Below is a proof valid in any commutative ring. Here $\,(x,y)\,$ can be read either as a gcd or an ideal. First we reduce the exponents $\,m,n\,$ to coprime $\,b,c,\,$ then we solve this special coprime case.

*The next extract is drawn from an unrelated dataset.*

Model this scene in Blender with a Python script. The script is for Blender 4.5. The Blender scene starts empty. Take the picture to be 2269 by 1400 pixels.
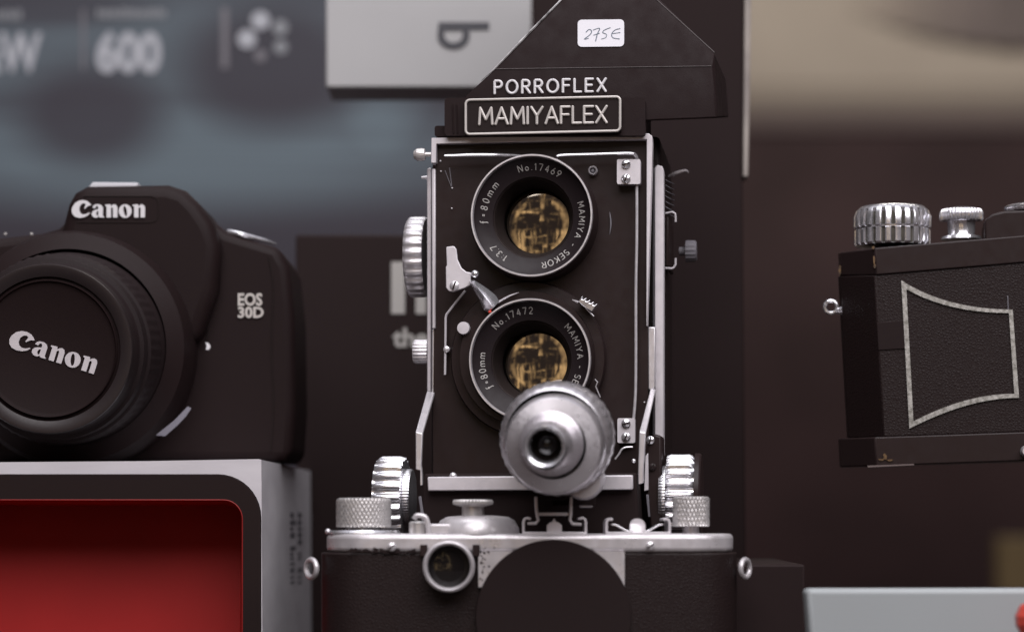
import bpy, bmesh, math, random
from mathutils import Vector, Matrix
random.seed(7)
S = bpy.context.scene
COL = S.collection
R = math.radians

# ------------------------------------------------------------------ camera
LENS = 85.0
CZ = 0.078                      # camera height above the shelf
K = 36.0 / LENS / 2269.0        # metres per photo pixel per metre of depth
HX, HY = 1134.5, 1155.0         # where the level line of sight meets the photo
cd = bpy.data.cameras.new("camera"); cam = bpy.data.objects.new("camera", cd); COL.objects.link(cam)
cam.location = (0, 0, CZ); cam.rotation_euler = (R(90), 0, 0)
cd.lens = LENS; cd.sensor_width = 36.0; cd.sensor_fit = 'HORIZONTAL'
cd.shift_y = (HY - 700.0) / 2269.0
cd.clip_start = 0.01; cd.clip_end = 50
cd.dof.use_dof = True; cd.dof.focus_distance = 0.836; cd.dof.aperture_fstop = 7.0; cd.dof.aperture_blades = 9
S.camera = cam

# ------------------------------------------------------------------ world: dim surround, with a glowing timber pattern added for the lenses to reflect
W = bpy.data.worlds.new("World"); S.world = W; W.use_nodes = True
nt = W.node_tree; nt.nodes.clear()
def wn(t, **kw):
    n = nt.nodes.new(t)
    for k, v in kw.items(): setattr(n, k, v)
    return n
def wm(op, a, b=None, c=None):
    n = wn('ShaderNodeMath', operation=op)
    for i, v in enumerate((a, b, c)):
        if v is None: continue
        if isinstance(v, (int, float)): n.inputs[i].default_value = v
        else: nt.links.new(v, n.inputs[i])
    return n.outputs[0]
tc = wn('ShaderNodeTexCoord'); sx = wn('ShaderNodeSeparateXYZ'); nt.links.new(tc.outputs['Generated'], sx.inputs[0])
X, Y, Z = sx.outputs
den = wm('MAXIMUM', wm('MULTIPLY', Y, -1.0), 0.08)
U = wm('MULTIPLY', wm('ADD', wm('DIVIDE', X, den), 0.236), 3.7); V = wm('MULTIPLY', wm('SUBTRACT', wm('DIVIDE', Z, den), 0.10), 3.7)
def warp(su, amp, seed):
    cb = wn('ShaderNodeCombineXYZ'); nt.links.new(wm('MULTIPLY', U, su), cb.inputs[0]); nt.links.new(wm('MULTIPLY', V, su), cb.inputs[1]); cb.inputs[2].default_value = seed
    n = wn('ShaderNodeTexNoise'); n.inputs['Scale'].default_value = 1.0; n.inputs['Detail'].default_value = 4; nt.links.new(cb.outputs[0], n.inputs['Vector'])
    sp = wn('ShaderNodeSeparateXYZ'); nt.links.new(n.outputs['Color'], sp.inputs[0])
    return wm('MULTIPLY_ADD', wm('SUBTRACT', sp.outputs[0], .5), amp, U), wm('MULTIPLY_ADD', wm('SUBTRACT', sp.outputs[1], .5), amp, V)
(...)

$(A^{\large m}\!+\!1,A^{\large n}\!+\!1) =\!\!\!\!\!\!\!\!\!\!\!\!\!\!\!\!\!\!\!\!\! \overbrace{((A^{\large d})^{\large b}\!+\!1,(A^{\large d})^{\large c}\!+\!1)}^{\Large\qquad\qquad\ \ \ \ (a^{\LARGE b}\ +\, 1\,,\, \ \ \ \ a^{\LARGE c}\ +\ 1),\ \ \,a\, =\, A^{\LARGE d}}\!\!\!\!\!\!\!\!\!\!\!\!\!\!\!\!\!\!\!\!\!$ for $\,d = (m,n),\, $ so $\,(b,c)=1,\,$ wlog $\,b\,$ odd, so

$$d := (a^{\large b}\!+\!1,a^{\large c}\!+\!1)=(a\!+\!1,\color{#0a0}{(-\!1)^{\large c}\!+\!1}) =\begin{cases} (a\!+\!1)\quad \ \, {\rm if}\ \ 2\nmid c\\ (a\!+\!1,2) \ \ {\rm if}\ \ 2\mid c\end{cases}\qquad$$

by $\!\bmod d\!:\, a^{\large b}\equiv -1\equiv a^{\large c}\Rightarrow a^{\large 2b}\equiv 1\equiv a^{\large 2c}$ so $\,{\rm ord}\, a^{\large 2}$ divides coprimes $b,c$ so is $1,$ so $\color{#c00}{a^{\large 2}\equiv 1}.\,$ $\,b\,$ odd $\,\Rightarrow\,b = 1\!+\!2j^{\phantom{|^{|^|}}\!\!\!\!}\,$ so $\,{-}1^{\phantom{|^{|^|}}\!\!\!\!}\equiv a^{\large b}\!\equiv a^{\large\phantom{,}}\!(\color{#c00}{a^{\large 2}})^{\large j}\!\equiv a\,\Rightarrow\,a\!+\!1\equiv 0,\,$ so $\,d{\phantom{|^{|^|}}\!\!\!\!} = (a\!+\!1,d) = (a\!+\!1,\,\color{#0a0}{d\bmod a\!+\!1})\,$ is as claimed, by $\!\underbrace{a^{\large k}\!+\!1 \equiv \color{#0a0}{(-1)^{\large k}\!+\!1}}_{\large\ \bmod\ a\,+\,1:\ \ a\ \equiv\ \color{#0a0}{-1}\ \ \ \ \ }^{\phantom .}\!\!\!\pmod{\color{#0a0}{\!\!a\!+\!1}}$

Corollary $\ $ If $\,A,B=1\,$ and $\,M,N\in \Bbb N,$ and wlog $M/(M,N)\,$ is odd, then

$\qquad\ (A^M\!+\!B^M,\,A^N\!+\!B^N)\, =\, (A^{(M,N)}\!+\!B^{(M,N)},\,C),\,\ \begin{cases} C = 2\ \ {\rm if}\ \ 2\mid N/(M,N)\\ C = 0\ \ {\rm otherwise}\end{cases}$

Proof $ $ Homogenize the above proof (details are here).